Stretched Inferences

A recent article in HBR called “Buying Consumer Data? Tread Carefully” by Professor Catherine Tucker at MIT is clarifying for anyone who buys audience data for targeting or personalization of marketing. 

You should read it yourself but here’s the gist … 

Businesses spend an estimated $200B per year on data from brokers to help them improve marketing experiences with audience segments like "fashion interested" or "men 25-54”.

But there’s a problem. 

The process by which data brokers create these segments is kept secret for competitive reasons, so marketers don’t always know if they can trust the data or how well it aligns with their own segment definitions. 

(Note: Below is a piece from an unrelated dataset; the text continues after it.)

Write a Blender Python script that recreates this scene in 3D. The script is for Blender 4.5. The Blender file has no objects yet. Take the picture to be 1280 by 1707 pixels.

This is exacerbated by the fact that 3P data purchases typically impact large portions of media budgets. So if the data is bad, the risk extends beyond just the cost of the data.

Oftentimes segments are built using probabilistic methods, leading to stretched inferences about individual audience members that aren’t really there. 

This point echoes in the snarky question from New York Times CEO Mark Thompson - “When we say a member of the audience is a female fashionista aged 20 to 30, what’s the probability that that’s actually true?”

Professor Tucker and her project team tried to answer that question, by cross-validating the accuracy of a range of audiences and brokers with external sources like Facebook where data is declared rather than inferred.

What did they find? 

First, demographic data is particularly bad.  

For example, the average accuracy of gender segments classifying individuals as males was only 42.5% accurate — lower than the 50% natural chance of just guessing.

There are several others you can read about in the experiment write-up.

These findings suggest that marketers should be cautious of buying audience data unless the sources and methods of segmentation are open and visible.

And that marketers should limit their exposure to narrow segments, to avoid campaign inefficiency.